Questions for Hafiz Saeed
MJ Akbar
03 February 2013
03 February 2013
Times of India
A question for the internationally
recognised terrorist, ideologue and mastermind of the 2008 Mumbai attack, Hafiz
Saeed, resident of Lahore, who has just offered sanctuary in Pakistan to our
superstar Shah Rukh Khan. Pakistan was carved out in 1947 to ensure security
for this subcontinent's Muslims in a separate homeland. Why, six decades later,
has Pakistan become the most insecure place for Muslims in the world? Why are
more Muslims being killed each day, on an average, in Pakistan than in the rest
of the Muslim world put together?
This continual mass murder is not being done by Hindus and
Sikhs, who were once proud residents of Punjab and Sindh but are now merely a
near-invisible trace. Some Pakistan leaders even express pride in the fact that
non-Muslims , who constituted around 20 per cent of the population in 1947,
have been reduced to less than 2 per cent. In contrast, the percentage of
Muslims in secular India has increased since independence. Hindus and Sikhs are
not killing Muslims in Pakistan; Muslims are murdering Muslims, and on a scale
unprecedented in the history of Punjab, the North West Frontier and Sindh. Why?
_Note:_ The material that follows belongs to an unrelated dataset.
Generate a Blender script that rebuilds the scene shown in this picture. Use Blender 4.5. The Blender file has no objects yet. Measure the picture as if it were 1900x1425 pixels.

There have been riots in India, some of them horrendous. But
the graph is one of ebb from the peak of 1947. When a riot does occur, as in
Maharashtra recently, civil society and media stand up to demand
accountability, and the ground pressure of a secular democracy forces even
reluctant governments to cooperate in punishment of the guilty. When Shias, or
other sectarians, are mass-murdered in Pakistan on a regular basis, the killers
celebrate a "duty" well done.
History's paradox is evident: Muslims today are safer in
India than in Pakistan. The "muhajirs" who left the cities of Uttar
Pradesh and Bihar in 1947 would have been far safer in Lucknow, Patna and
dozens of cities in their original land than they are now in the tense streets
and by-lanes of Karachi.
Could Shah Rukh Khan have become an international heart
throb if his parents had joined the emigration in 1947? Since he is talented he
would have gained some recognition on the fringes of elite society, but he
could not have become a central presence of a popular culture that has seeped
and spread to every tehsil and village. Nor is Shah Rukh the only Muslim
superstar in Mumbai's film world; Salman Khan is bigger than him. Shah Rukh and
Salman and Amir Khan do not hide their identity through an alias; their birth
name is their public persona.
The television set in my office serves two main purposes: it
shows cricket and offers access to an FM radio station which plays old film
songs. A song by Muhammad Rafi was on the air while the previous paragraph was
being written: Man re tu kahe na dheer dhare. It is a beautiful classic,
written by Sahir Ludhianvi. Rafi, as his name confirms, was a Muslim. He was
born in 1924 in western Punjab and came to Mumbai as a very young man in search
of dreams. Those dreams had not come true by 1947. Rafi had the option of
returning to Lahore. He chose to remain in Mumbai, and brought his family in
what might be called the reverse direction. It was a wise choice. Mumbai made
Rafi's voice immortal. Rafi, like India, was the distillation of many
inspirations.
Hafiz Saeed and his ilk possess cramped, virulent minds
which condemn the ragas upon which our subcontinent's music, both classic and
popular, is based, as inimical. They want to destroy a shared Hindu-Muslim
cultural heritage in which Muslim maestros took classical music to splendid
heights under the patronage of padishahs, rajahs and nawabs . Instead of art,
they possess vitriol, even as the violence they spawn turns Pakistan into a
laboratory of chaos. They call themselves guardians of their nation, but they
are in fact regressive theocrats who are shredding the Pakistan that Jinnah
imagined.
There is an answer to the opening question. Extremists who
reduce faith to a fortress do not understand a simple truth: faith cannot be
partitioned. Islam was a revelation for mankind; it cannot be usurped by a
minor tract of geography. Nations are created by and for men, within boundaries
of language or culture or tribe. Religion comes from God; it is not a political
tool for human ambition. Those who equate religion with nation distort the
first and destroy the second. Pakistan has become a battlefield for
dysfunctional forces because theocrats will not permit it to become a rational
state.
Logic suggests a reciprocal offer: Pakistani Muslims would
be safer in India. But that offer cannot extend to Hafiz Saeed. His mission is
to be India's adversary. What he does not understand is that he is really Pakistan's
enemy.
1 comment:
Hafiz Saeed can not travel borders for the fear of arrest but he knows that his ideology can travel beyond borders and this is why those who stand against people like him are so disadvantaged. Unless the society of Pakistan transforms itself and the government of Pakistan comes out of its state of paranoia both Indian and Afghanistan will also suffer the effects of people like him not just Pakistan.